Lit Brothers

Lit Brothers
Industry Retail
Fate Liquidation
Founded 1893
Defunct 1977
Headquarters Philadelphia, Pennsylvania
Products General Merchandise
Parent City Stores, Inc.

Lit Brothers was a moderate priced department store based in Philadelphia, Pennsylvania. Samuel and Jacob Lit opened the first store at Eight and Market Streets in 1893.

Lit's positioned itself well as a more affordable alternate to competitors, Strawbridge and Clothier, Wanamaker's, and Gimbels. The store's tag line was "A Great Store in A Great City", and it was noted for its millinery department. It was purchased in 1928 by Albert M. Greenfield's Bankers Securities Corporation and was eventually merged into its City Stores Company (now CSS Industries, Inc.), a retail holding company consisting of stores located in urban centers throughout the south and east such as the W & J Sloane furniture store, and the Washington, D.C.–based department store chain Lansburgh's.[1] In 1962, they purchased the suburban locations of Snellenburg's, another Philadelphia department store chain owned by Bankers Securities Corporation, which was closed in 1963. The Lit Brothers chain subsequently closed in 1977.

Contents

Flagship store

Lit Brothers Department Store
Location: Market St. between 7th and 8th Sts., Philadelphia, Pennsylvania
Built: 1859-1918
Architect: Collins & Autenreith; Simon & Bassett
Architectural style: Colonial Revival
Governing body: Private
NRHP Reference#: 79002322[2]
Added to NRHP: May 15, 1979

The flagship store opened in 1907, and occupied a full city block bounded by Market, 7th, Filbert, and 8th Streets. The store was an assemblage of 33 buildings built between 1859 and 1918, which were joined so the interior appeared as one building.[3] The unique façade of this building's front on Market Street caused it to become known as the "cast iron" building.
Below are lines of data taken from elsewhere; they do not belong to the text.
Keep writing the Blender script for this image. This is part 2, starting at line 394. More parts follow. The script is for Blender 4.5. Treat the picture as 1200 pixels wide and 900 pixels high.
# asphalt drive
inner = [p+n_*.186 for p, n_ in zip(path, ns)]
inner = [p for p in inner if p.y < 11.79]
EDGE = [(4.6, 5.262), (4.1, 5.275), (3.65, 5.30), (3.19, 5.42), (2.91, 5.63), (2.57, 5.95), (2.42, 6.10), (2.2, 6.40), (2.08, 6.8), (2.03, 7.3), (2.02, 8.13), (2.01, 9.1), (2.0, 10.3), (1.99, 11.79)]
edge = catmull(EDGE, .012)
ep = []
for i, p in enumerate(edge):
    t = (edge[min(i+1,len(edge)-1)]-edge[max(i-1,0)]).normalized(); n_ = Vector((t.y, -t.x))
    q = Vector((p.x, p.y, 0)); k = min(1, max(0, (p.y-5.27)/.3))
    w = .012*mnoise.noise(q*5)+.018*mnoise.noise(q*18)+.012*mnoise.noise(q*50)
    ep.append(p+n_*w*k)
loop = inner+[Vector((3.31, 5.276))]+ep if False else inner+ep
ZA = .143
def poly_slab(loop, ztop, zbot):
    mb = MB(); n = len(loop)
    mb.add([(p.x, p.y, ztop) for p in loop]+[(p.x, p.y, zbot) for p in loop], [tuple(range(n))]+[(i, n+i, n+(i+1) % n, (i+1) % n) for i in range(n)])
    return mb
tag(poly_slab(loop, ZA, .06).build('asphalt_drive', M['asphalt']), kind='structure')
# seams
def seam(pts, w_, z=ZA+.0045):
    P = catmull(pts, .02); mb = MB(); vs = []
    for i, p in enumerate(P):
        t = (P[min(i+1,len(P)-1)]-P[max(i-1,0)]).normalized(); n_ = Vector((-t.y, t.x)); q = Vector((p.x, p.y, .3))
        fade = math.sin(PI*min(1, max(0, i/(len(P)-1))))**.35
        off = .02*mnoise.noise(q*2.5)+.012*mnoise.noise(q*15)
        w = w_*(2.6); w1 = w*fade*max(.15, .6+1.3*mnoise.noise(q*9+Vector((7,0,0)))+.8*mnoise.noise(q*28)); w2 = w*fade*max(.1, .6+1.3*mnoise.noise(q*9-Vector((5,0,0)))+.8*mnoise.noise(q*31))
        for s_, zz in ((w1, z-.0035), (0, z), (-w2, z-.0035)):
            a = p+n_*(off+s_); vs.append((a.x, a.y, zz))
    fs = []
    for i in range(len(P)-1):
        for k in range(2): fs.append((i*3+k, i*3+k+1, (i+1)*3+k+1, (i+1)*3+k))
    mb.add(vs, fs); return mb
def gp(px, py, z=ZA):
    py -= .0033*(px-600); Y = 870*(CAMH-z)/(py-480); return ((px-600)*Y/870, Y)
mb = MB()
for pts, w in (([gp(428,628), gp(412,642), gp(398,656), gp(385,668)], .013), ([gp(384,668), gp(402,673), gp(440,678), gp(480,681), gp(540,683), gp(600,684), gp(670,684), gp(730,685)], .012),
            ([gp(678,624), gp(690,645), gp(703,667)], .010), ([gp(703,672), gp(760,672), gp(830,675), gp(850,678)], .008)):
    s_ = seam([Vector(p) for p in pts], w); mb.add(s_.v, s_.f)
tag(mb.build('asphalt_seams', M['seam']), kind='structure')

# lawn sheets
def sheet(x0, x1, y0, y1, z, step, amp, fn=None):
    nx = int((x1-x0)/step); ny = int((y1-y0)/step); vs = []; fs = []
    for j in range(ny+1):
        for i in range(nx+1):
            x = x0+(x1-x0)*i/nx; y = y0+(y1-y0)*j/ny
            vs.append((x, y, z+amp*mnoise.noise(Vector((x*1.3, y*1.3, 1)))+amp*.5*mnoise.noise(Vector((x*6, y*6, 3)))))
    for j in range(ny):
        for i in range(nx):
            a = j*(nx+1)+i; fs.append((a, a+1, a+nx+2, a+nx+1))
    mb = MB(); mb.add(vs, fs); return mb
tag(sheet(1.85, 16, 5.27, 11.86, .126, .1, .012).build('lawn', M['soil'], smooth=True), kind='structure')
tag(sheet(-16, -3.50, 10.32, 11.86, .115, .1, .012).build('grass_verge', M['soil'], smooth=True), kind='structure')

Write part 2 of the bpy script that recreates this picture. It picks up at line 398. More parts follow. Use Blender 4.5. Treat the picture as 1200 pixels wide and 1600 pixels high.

The architects were Charles M. Autenrieth and his partner Edward Collins.

After the chain closed in 1977, the store was vacant until redeveloped as office and commercial space in the late 1980s. The building reopened as Mellon Independence Center, after its principal occupant Mellon Bank. The sign reading "Hats Trimmed Free of Charge" can still be seen today on the façade of the redeveloped flagship building. The historic 720,000-square-foot (67,000 m2) building was recently on the market for $70 million.[4]

The Enchanted Colonial Village

Lit's also joined its fellow Center City department stores in presenting a Christmas Season exhibit when, in 1961, it opened the Enchanted Colonial Village. The Village, designed by Philadelphia display designer Thomas Comerford, cost approximately $1 million. It was built by German toy manufacturer Christian Hofmann of Bad Rodach, West Germany. This room-by-room display of a colonial-era Christmas ran each year from Thanksgiving to New Year's Eve, and remained until the final Christmas season in 1976. The exhibit itself was bought from liquidators for $35,000 by the Sun Oil Company, who later donated it to the Atwater Kent Museum. It has since been restored, and (since 2001) sections are displayed around the holiday season at the Please Touch Museum.[5]

Suburban growth

Lit's saw the growing demand for suburban locations, and started building stores in mall locations around the greater Philadelphia market, including southern New Jersey. Lit's also operated a store in nearby downtown Camden, and Lit's was the only one of Philadelphia's department stores to maintain a branch along the New Jersey Shore, when it acquired the Blatt Department Store in downtown Atlantic City, and re-branded this location as Lit's. Additional suburban locations were added with the acquisition of Snellenburg's in 1962.

Changing marketplace

Faced with growing competition in a changing retail landscape, Lit Brothers closed its doors in 1977. One of Lit's larger competitors, Gimbels, built a new store in Center City as part of The Gallery Mall in 1977, and while Lit's was only one block away from The Gallery, not being a direct part of the popular new complex hurt sales at its important flagship location. The famous flagship location sat vacant for a number of years, and was rescued and redeveloped as a regional headquarters for Mellon Bank, with retail stores on the street floor, and a food court on the lower level. For a few years after the building reopened in the mid-1980s, sections of the Enchanted Colonial Village were displayed in the retail section during the holiday shopping season.